→ Exercise
Take each line that has the word "picture" and return it.

→ Given data
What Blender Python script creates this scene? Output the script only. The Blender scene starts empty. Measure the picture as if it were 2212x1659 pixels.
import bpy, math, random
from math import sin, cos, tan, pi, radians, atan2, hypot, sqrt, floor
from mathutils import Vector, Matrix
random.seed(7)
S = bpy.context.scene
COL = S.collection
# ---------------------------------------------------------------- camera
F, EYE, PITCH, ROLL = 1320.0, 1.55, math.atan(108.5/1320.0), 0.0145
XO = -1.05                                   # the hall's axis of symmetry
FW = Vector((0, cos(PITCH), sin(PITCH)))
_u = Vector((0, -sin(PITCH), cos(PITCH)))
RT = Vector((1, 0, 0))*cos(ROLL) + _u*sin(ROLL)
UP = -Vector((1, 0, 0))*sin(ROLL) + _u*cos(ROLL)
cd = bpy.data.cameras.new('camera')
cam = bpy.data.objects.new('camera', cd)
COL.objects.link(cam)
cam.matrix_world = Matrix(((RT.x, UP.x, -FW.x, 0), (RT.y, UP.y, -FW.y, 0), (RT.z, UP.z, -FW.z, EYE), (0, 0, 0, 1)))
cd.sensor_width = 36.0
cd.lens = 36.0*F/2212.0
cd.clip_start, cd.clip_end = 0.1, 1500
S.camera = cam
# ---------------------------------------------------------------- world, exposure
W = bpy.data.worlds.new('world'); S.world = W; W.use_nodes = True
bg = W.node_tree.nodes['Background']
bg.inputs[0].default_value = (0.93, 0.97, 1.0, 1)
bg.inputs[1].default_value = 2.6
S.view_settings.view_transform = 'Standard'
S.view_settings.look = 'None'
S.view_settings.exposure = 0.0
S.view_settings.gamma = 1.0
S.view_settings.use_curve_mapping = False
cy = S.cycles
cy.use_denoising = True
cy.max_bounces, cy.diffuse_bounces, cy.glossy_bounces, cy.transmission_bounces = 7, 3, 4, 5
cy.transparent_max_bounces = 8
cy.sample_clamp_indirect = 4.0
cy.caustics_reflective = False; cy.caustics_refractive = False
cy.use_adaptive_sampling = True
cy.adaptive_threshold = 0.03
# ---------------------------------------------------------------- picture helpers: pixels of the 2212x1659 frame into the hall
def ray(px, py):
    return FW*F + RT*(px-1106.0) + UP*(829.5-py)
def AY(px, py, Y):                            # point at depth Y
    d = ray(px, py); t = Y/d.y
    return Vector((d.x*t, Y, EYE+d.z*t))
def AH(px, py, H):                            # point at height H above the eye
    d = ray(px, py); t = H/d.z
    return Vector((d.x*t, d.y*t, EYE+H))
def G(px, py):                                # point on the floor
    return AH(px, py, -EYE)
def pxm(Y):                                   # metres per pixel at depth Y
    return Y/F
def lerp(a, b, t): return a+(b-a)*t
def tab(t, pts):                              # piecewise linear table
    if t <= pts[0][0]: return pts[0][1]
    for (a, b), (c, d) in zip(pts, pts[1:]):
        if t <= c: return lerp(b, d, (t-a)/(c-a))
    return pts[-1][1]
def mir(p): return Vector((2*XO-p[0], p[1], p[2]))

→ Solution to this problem
What Blender Python script creates this scene? Output the script only. The Blender scene starts empty. Measure the picture as if it were 2212x1659 pixels.
# ---------------------------------------------------------------- picture helpers: pixels of the 2212x1659 frame into the hall